Second, CEN-CENELEC should ensure that harmonized standards in the final drafting phase, expected to be completed by late 2026, explicitly map to international equivalents. Where possible, final texts should use shared technical vocabulary and reference the NIST AI Risk Management Framework and equivalent national frameworks by name, rather than defaulting to European-only terminology where international equivalents exist.
Third, the AI Office should, before the end of 2026, publish a public incident taxonomy aligned with the OECD’s Common Reporting Framework and establish a process by which aggregated incident data informs revisions to evaluation baselines and risk-tier frameworks within the Code of Practice. The two-year review cycle already envisioned for the Code provides a natural anchor.

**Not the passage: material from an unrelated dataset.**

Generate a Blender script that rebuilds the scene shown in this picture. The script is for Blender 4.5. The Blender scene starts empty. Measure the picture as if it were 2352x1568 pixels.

Fourth, allied regulators and safety institutes should agree, by the International Network’s next directors-level meeting, on a “minimum contents” standard for evaluation documentation that allows results to be recognized across jurisdictions without full mutual recognition. This does not require harmonizing substantive safety standards. It requires agreeing on what information an evaluation report must contain to be interpretable by another regulator. That is a lower bar, and one that the Network is well placed to coordinate within the year.
The AI Act’s most lasting contribution may not be its risk categories or its prohibitions. It may be the assurance infrastructure it builds: a pipeline of evaluation, documentation, and incident reporting rigorous enough to be trusted, affordable enough to be adopted, and, because each stage feeds back into the others, adaptive enough to keep pace with a technology that will not wait for regulators to finish their work. The next twelve months will determine whether Europe’s regulatory investment becomes reusable infrastructure for the world or an expensive island.